Le constat fait par les acteurs et observateurs de la scène politique est que tous ces Ministres sont acquis à la cause de l’actuel locataire de Koulouba, peut-être même plus qu’à leurs formations d’origine. Du PDES, cela se comprend aisément. Ce parti est issu du Mouvement citoyen, une association politique qui avait été créée pour «susciter et appuyer» la candidature d’Amadou Toumani Touré, en 2002, assurer sa réélection en 2007 et l’accompagner dans la mise en œuvre du Programme pour le Développement Economique et Social. Le PDES, donc, ne s’est jamais démarqué du président de la République, même après la scission du Mouvement citoyen, dont les émanations, la FCD et le PCR, sont restés acquis à ATT. Mais, le cas des autres partis pose problème, même si le Pasj, l’Urd, le Cnid, le Pids, le Rda, le Mpr, le Parena et le Rpm ont participé, à des degrés différents, à la gestion consensuelle du pouvoir, de 2002 à 2007. Même si, à part le Parena et le Rpm, les autres ont continué à servir le pouvoir. Pourquoi ces responsables de partis politiques doutent-ils de leurs représentants ?
D’après les premiers éléments de réponse, ils soupçonnent le président d’avoir nommé uniquement les hommes et les femmes qui l’arrangent, et avec lesquels il a le plus d’affinités. A l’Adema, seul Tiémoko Sangaré a été reconduit. Harouna Cissé a été son Directeur de campagne ; Soumeylou Boubèye Maïga, son Conseiller spécial et est resté très proche de lui ; Yacouba Diallo est un pion essentiel de la politique des logements sociaux. Au Mpr, il a préféré Madeleine Bah à Oumar Kanouté, proposé par la Direction du parti. Au Cnid, Kadjoké, qui a fait ses armes dans l’emploi des jeunes, est devenu incontournable dans la politique d’emploi et de formation politique. Daba Diawara du Pids est nécessaire dans la mise en œuvre des réformes institutionnelles et politiques. Le Rda, bien que quasiment inexistant, est un allié traditionnel.
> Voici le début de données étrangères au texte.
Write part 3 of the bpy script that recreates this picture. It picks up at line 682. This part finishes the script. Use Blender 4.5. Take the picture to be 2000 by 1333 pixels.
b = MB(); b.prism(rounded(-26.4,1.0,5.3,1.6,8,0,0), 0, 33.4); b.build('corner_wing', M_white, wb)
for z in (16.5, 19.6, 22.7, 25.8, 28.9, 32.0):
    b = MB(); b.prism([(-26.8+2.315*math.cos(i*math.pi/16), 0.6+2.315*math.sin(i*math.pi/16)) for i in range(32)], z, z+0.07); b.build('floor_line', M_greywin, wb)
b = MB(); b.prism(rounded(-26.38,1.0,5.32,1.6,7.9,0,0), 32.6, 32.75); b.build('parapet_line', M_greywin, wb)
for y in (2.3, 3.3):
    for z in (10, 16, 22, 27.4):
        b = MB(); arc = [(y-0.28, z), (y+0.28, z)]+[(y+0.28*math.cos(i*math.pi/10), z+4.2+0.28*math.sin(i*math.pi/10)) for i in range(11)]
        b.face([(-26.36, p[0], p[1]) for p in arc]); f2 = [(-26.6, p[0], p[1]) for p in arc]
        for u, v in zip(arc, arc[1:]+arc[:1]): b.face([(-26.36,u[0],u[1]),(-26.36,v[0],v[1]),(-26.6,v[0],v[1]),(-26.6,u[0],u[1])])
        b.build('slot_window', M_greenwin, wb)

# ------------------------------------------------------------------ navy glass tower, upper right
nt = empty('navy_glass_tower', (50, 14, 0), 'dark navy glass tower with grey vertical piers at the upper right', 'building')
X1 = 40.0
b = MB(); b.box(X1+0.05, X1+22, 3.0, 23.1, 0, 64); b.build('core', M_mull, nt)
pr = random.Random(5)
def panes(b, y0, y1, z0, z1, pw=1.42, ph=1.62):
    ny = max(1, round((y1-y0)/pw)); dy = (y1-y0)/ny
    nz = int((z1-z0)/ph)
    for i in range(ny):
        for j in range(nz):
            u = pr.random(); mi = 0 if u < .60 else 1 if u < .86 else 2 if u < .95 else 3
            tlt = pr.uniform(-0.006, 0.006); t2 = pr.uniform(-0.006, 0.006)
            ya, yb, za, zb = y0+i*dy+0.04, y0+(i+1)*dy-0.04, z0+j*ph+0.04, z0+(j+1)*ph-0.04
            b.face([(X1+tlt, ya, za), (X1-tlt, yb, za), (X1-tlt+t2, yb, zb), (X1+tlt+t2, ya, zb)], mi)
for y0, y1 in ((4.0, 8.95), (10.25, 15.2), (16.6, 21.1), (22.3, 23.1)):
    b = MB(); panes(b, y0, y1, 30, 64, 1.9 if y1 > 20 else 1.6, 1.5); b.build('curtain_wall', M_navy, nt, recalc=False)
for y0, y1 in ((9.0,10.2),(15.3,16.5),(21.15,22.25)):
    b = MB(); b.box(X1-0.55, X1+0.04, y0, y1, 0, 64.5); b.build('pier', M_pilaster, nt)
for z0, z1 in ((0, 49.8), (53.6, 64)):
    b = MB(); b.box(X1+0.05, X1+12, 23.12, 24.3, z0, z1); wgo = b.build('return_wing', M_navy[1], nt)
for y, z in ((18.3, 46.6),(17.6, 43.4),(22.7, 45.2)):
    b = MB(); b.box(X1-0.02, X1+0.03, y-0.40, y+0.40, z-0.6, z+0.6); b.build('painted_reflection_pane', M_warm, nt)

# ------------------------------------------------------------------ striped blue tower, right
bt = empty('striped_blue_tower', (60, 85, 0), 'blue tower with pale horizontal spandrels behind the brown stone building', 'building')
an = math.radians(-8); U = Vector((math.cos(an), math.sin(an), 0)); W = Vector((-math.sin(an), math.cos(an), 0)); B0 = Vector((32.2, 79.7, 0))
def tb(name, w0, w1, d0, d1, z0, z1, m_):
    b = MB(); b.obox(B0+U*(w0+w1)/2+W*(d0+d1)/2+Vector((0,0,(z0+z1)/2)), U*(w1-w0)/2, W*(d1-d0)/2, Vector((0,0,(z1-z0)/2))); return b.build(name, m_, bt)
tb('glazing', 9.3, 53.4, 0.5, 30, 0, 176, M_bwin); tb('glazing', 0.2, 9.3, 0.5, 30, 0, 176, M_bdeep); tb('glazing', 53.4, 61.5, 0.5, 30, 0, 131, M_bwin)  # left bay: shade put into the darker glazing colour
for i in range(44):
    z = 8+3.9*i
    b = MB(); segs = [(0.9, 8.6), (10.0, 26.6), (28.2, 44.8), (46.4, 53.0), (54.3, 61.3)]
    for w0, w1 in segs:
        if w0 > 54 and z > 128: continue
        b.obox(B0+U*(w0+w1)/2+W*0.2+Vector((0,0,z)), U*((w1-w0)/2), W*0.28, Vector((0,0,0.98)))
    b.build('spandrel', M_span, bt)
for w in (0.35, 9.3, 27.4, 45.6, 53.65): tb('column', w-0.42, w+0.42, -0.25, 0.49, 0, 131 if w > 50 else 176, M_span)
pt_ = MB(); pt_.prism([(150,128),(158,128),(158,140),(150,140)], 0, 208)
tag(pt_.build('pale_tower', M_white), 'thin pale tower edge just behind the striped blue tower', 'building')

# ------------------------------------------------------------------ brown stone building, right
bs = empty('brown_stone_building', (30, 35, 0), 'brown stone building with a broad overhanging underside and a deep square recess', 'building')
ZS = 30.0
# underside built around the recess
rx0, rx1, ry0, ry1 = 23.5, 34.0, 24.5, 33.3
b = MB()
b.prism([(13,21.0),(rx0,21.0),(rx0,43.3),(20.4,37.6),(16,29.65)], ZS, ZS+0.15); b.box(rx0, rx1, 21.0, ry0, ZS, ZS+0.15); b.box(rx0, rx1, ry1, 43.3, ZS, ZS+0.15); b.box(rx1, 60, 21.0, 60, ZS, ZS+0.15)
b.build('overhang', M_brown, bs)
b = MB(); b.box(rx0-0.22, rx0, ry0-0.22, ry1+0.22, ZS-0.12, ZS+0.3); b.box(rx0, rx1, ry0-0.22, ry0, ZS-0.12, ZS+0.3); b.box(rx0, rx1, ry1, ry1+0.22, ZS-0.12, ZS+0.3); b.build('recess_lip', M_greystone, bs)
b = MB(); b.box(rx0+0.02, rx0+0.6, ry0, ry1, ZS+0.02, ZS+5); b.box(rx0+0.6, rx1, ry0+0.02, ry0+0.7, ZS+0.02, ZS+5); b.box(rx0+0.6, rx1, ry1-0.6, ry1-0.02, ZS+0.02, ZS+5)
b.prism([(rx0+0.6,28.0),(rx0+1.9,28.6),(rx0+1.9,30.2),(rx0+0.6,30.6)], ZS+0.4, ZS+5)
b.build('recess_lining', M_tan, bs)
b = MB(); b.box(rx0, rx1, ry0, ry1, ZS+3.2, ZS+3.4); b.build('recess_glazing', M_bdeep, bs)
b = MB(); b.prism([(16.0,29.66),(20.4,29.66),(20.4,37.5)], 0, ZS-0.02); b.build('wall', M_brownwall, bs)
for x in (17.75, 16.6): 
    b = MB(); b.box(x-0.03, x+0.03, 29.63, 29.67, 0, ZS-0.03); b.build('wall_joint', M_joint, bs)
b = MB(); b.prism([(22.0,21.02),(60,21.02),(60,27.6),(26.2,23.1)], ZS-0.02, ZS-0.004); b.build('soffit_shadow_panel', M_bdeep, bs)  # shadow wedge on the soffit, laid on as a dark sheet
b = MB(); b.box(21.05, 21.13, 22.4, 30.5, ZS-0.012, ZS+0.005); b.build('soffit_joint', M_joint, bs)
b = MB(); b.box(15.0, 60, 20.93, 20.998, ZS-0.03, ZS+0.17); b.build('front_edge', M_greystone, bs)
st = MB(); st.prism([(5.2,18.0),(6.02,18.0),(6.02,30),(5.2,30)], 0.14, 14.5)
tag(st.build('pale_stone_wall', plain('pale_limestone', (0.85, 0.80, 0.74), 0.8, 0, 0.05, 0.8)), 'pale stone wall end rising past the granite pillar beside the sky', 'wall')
David Sagara (Codem) est un spécialiste de la décentralisation, donc nécessaire pour booster le processus en panne. Seul l’Urd semble avoir tiré son épingle du jeu, en maintenant ses deux anciens ministres auxquels s’est joint Amadou Cissé (il est de Ténenkou), un atout majeur pour conserver le leadership dans la région de Mopti. Quid du Rpm et du Parena ? Au premier, on avait fait miroiter deux départements, dont un pour une femme. Au finish, «les Tisserands» n’auront qu’un seul ministère, l’élevage et la pêche, assez peu important, qui sera dirigé par Bocary Tréta, porté disparu depuis 1999. Depuis cette date, que faisait-il, où était-il ? Quant au second, il hérite du ministère le plus décrié et controversé, la jeunesse et les sports, qu’un cadre du Parena avait déjà eu tous les maux du monde à diriger.
En conclusion, et s’il est avéré que tous ces hommes et femmes roulent pour le seul ATT, il faut reconnaître que ce dernier a bel et bien son gouvernement de mission et d’action. Encore faudrait-il qu’on sache exactement quelle mission et quelle action leur sont réellement confiées.